I’m not sure how Dreamland stayed under my radar for so long but it did. Just the fact it reunites the writer, director, and star of Pontypool should have gotten it a lot more attention. I remember reading about it heading towards production in 2017. And then nothing. I forgot about it until a copy crossed my path. Was it a happy surprise? It was for me, your mileage may vary, however.
Johnny (Stephen McHattie, Z, Pontypool) is a hitman who we first see gunning down a cab full of rich pedophiles. His boss Hercules (Henry Rollins, He Never Died, The Devil’s Tomb) gleefully informs him that with them dead he can move into the trade unopposed. This horrifies Johnny but his boss sends him out on a new job anyway. To get the pinky from the jazz musician known as The Maestro (also Stephen McHattie). It seems he forgot Hercules’ name and that kind of insult demands revenge.

The Maestro is in town to play a wedding held at the castle of The Countess (Juliette Lewis, Natural Born Killers, Hellion). Her vampiric brother (Tómas Lemarquis, Snowpiercer) is marrying one of Hercules’ girls. But all he wants to do is get a fix before he has to play. What’s a jazz musician without a heroin problem?
The unwilling bride turns out to be the daughter of Johnny’s neighbor. He decides to listen to what few morals he has left and saved her. Everything hits the fan and all hell breaks loose during the lavish wedding reception.
Obviously Dreamland is anything but a realistic film. The European locations and production design that mixes vintage noir with modern technology add to that unreality. Whether it feels like a dream, a drug trip or a nightmare is up to the individual viewer.

The film’s inhabitants, however, play it all very straight. They act as though a Nosferatu like vampire is the most normal thing to have living in their city. A group of suite wearing 13-year-old hitmen complete with guns, tough guy swagger and cigarettes hanging out of their mouths doesn’t raise an eyebrow in the world of Dreamland.
Tony Burgess and Patrick Whistler crafted a script that may be odd but it’s consistent in its oddity. Dreamland has its own internal logic and adheres to it, unlike other films that decide weird means anything goes. That base lets Bruce McDonald and his cast take an unbelievable story and make it believable for the film’s duration.
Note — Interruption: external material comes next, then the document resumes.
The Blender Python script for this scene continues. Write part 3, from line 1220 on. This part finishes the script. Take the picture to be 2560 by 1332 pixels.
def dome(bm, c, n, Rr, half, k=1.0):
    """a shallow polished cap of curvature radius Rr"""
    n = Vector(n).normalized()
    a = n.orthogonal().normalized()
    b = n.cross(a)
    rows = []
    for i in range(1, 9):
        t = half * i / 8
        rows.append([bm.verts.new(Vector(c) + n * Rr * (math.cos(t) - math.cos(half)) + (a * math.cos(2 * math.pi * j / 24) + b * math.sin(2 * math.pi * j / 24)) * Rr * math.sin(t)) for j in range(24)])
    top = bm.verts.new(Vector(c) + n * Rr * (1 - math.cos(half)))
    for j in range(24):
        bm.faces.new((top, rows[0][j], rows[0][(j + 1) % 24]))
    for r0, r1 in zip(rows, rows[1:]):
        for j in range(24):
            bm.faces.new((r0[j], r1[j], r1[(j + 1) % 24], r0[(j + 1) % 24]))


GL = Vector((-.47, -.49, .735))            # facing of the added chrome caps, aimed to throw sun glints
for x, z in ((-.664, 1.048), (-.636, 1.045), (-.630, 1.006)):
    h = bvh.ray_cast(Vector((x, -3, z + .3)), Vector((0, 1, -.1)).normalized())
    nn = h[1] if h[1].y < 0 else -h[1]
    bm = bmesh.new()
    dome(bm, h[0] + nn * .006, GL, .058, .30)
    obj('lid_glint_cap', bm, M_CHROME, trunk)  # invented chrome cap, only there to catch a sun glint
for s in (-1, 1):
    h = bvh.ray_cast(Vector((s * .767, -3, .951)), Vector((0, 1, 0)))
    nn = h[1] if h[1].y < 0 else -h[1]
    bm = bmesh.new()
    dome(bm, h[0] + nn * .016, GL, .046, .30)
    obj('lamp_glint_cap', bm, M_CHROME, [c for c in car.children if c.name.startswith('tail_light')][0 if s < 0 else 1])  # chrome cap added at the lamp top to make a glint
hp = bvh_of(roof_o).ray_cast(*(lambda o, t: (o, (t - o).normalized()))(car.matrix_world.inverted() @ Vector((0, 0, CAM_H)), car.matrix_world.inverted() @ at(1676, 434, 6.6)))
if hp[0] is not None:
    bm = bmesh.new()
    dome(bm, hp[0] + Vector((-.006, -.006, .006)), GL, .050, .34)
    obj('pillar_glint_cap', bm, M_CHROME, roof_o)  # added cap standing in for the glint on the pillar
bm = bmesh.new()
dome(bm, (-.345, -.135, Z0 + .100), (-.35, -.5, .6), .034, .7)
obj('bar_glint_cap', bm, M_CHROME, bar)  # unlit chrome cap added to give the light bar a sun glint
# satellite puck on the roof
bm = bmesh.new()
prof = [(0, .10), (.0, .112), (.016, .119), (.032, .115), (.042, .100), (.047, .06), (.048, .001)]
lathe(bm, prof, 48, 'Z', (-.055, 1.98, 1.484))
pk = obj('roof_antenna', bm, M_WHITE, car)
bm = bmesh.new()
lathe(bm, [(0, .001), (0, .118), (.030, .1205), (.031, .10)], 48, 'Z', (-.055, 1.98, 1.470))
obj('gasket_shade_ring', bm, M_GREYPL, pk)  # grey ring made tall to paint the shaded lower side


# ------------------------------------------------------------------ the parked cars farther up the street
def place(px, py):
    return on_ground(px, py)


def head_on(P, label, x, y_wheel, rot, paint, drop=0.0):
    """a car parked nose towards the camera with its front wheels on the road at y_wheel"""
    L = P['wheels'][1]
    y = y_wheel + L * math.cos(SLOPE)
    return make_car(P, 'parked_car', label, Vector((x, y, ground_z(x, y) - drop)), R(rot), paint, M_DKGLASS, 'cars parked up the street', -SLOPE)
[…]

McHattie needed to do stellar jobs in both roles to sell the film. And he does, making these two very different men, and their connection, believable. Rollins is amusing for just the opposite reason as he goes way over the top as Hercules. Being more used to his strong silent type roles seeing him chew the scenery in Dreamland was a nice change. Also, watch for McHattie’s Pontypool co-star Lisa Houle as Lisa. The role feels like it was cut back from a larger one but it’s still good to see her.
Dreamland won’t be for everyone. A lot of folks will find it too weird for their tastes, and I can understand that. I loved it, and given the chance, you might too.
Uncork’d Entertainment will release Dreamland later this year.